Mar 26, 2012

In Praise of Deadlines

Today, in just 14 hours, I have started and submitted 2 grant proposals, conducted a 5-hour Grants Research package then presented it to the fundraising committee, go the kids fed and bathed and to school by 8:30, finished off the basement bedroom for our Woofer volunteer arriving at 6:10, and had my first Getting Old Enough to Need A Physical drivers' license exam.

Deadlines were so tight I didn't even have time to think about whether or not I could make them. Just did them, one at a time until they were done. Work that would have taken me a full day each, with a few other procrastination and worrying days thrown in, just all got done because of deadlines.

Tomorrow I really need to finish an application for non-profit status that I promised a client 2 weeks ago. Problem has been that there's no deadline for submission. Instead I've spent 2 weeks worrying about their perception, about letting them down, about when I would possibly carve out the paltry 3 hours I need to do that first draft.

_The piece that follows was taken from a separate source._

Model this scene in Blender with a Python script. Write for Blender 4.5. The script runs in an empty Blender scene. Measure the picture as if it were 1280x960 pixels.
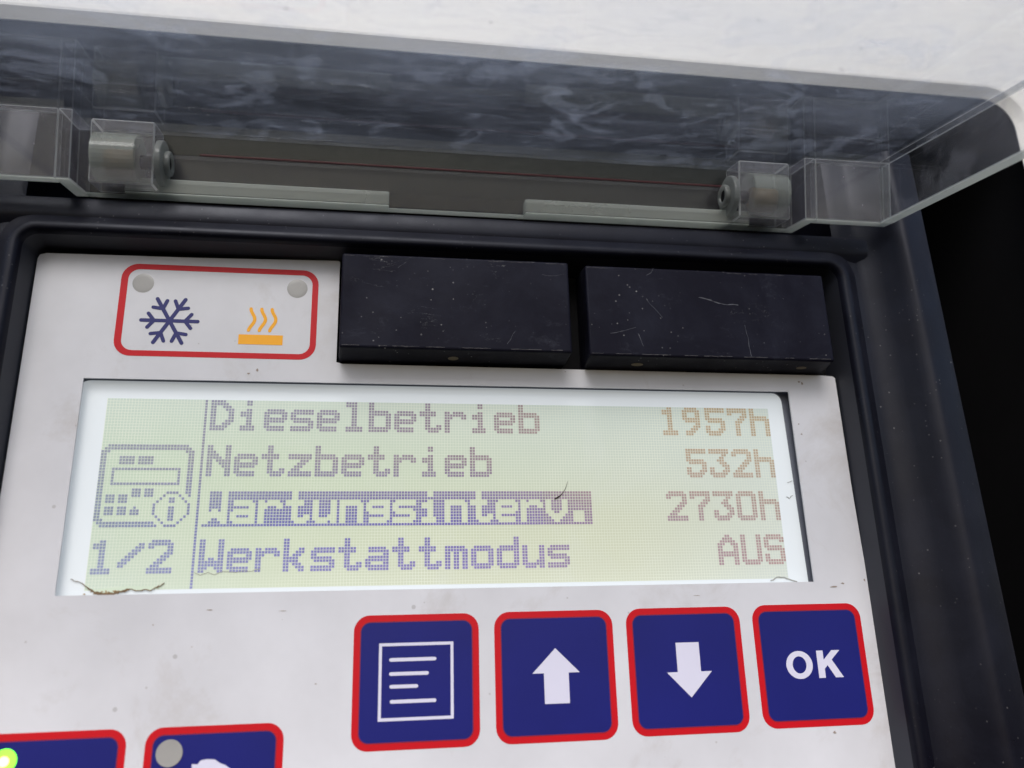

I've wasted more energy in procrastination than it would have taken me to do it.

I need to impose some false deadline that is just believable enough that it'll motivate me like today without stressing me. Maybe a reward deadline - no peanut butter until it's done tomorrow morning. Or maybe just a hard rule of "no more than 3 weeks from the signing of the contract." But wouldn't it be nice if I didn't have to play these self-deception mind games, or rely on some external force to set deadlines, and just worked hard at one thing when it was first presented and got it done?

My first day in grad school we were told 2 things. First, that worker satisfaction does not correlate with productivity (my first clue that I was in the wrong program.) The second was that the only real reason we were in grad school was for creative tension. We could read all the same stuff on our own without paying thousands of dollars, but we wouldn't unless the professor told us to, and set a test date to do it by. We were paying thousands of dollars to have someone give us a deadline.